DeKalb turns a corner — away from Vernon Jones

Tuesday was a bright day in DeKalb County, a day when the constant stream of bad news about corruption and divisiveness and incorporation movements was forgotten. At least for a while.

On Tuesday, the voters of DeKalb, north and south, east and west, black and white, all agreed on an issue vital to the county’s future – that Vernon Jones should have no part in it.

This year, Vernon, DeKalb’s erstwhile Mr. CEO, donned a Stetson and asked the county’s residents if he could be their sheriff. Voters, to their lasting credit and sense of decency, loudly told him For Crying Out Loud Would You Get Lost Already?!

The electoral spanking — 76.3 percent to 23.6 percent — was almost embarrassing for the unembarrassable Jones. One would like to think it’s the end of the road for his racial politics, that a wooden stake has been pounded through his political heart.

Jones has lost badly in two other elections in DeKalb since leaving the CEO’s office in 2009, primaries for the U.S. Senate and Congress. One might think the message has been clearly delivered — punctuated with an exclamation point, even — although my guess is that Jones blames this most recent lopsided defeat on an unfair press, bigoted whites and self-hating blacks.

This time around, he employed a time-honored guerilla campaign to appeal to South DeKalb’s black population, that they were getting screwed by The Man. That the current sheriff was named Jeff Mann needed no further proof of the conspiracy.

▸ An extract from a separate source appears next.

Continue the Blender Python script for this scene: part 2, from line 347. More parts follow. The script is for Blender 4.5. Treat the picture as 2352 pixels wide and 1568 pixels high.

That Mann also is black did not matter. Jones’ campaign put out a last-minute flier of a dangling puppet (Mann) being controlled by white hands from North DeKalb. He also told a Pine Lake City Council member, George Chidi, who is himself black and something of a rabble rouser on his blog, that he was “drinking Clorox.” You know – acting white.

'People are tired of it'

David George, a retired Greyhound driver and longtime county resident, summed up a commonly held feeling that people had in dispatching Jones.

“People are tired of it. I hope this is a turn in the right direction for DeKalb County, a chance to leave behind many of the embarrassments we’ve had in recent years,” said George, a founder of the newly formed South DeKalb Improvement Association. “We have to change the image of the county.”

Tom Brown has been a fixture in DeKalb government for decades, including the last 13 years as sheriff (and was a key supporter of Jeff Mann). “There is so much disgust with the perception of what DeKalb is today versus what it was in the 1980s under (former CEO) Manuel Maloof that any attempt to divide the county is an automatic ‘no’ vote for you,” Brown said.

Jones was elected the county’s first black CEO in 2000 and even seemed as if he could be a bridge builder. But his administration discriminated against white employees and engaged, Brown said, in some hinky antics.

I reached out to Jones, but he has steadfastly refused to talk.

Jones is the patron saint of the incorporation movement in the county, Brown said.

“We would not have the city of Dunwoody if Vernon Jones was not CEO,” Brown said. “That blood is on his hands.”

He said developers are waiting and watching to see what happens in the next nine months before deciding to invest in the county.

What if Jones had won? Brown thought for a few seconds before saying, “I think a lot of people would have given up” on DeKalb.

'A little act of sanity'

Electing a bland and non-controversial candidate like Mann was “a little act off sanity in what has been a bad situation for several years,” said state Rep. Tom Taylor, one of Dunwoody’s founders. “From an economic standpoint, electing (Jones) would draw the wrong kind of attention to DeKalb.”

The common narrative has been that the incorporation movement is a white thing, a move to get out from under black leadership. And there is a certain amount of truth to that.

The area around Stonecrest Mall, however, is surrounded by black neighborhoods, and many of those residents were also looking into creating a city.

Jason Lary, a leader of that movement, said people sent Vernon packing because “we’ve just gotten tired of it. It’s gotten us nowhere.”

The election “was a moment of awareness. People want to go in a different direction and this pretty much proved it.”

Lary knows Jones and enumerated his good points: charismatic, smart, consummate politician.

I asked Lary whether he supported Mann, and he wavered, worried that he might anger Vernon and invite reprisals, such as the demise of his cityhood movement.

But perhaps Vernon is no longer a factor, I suggested.

Lary laughed at the notion. “Yes, I supported Mann,” he said.

DeKalb voters have come through again.

They ousted corrupt Sheriff Sid Dorsey.

They ran off Cynthia McKinney. Twice.

And squashed Vernon again.

Maybe in DeKalb County there is hope.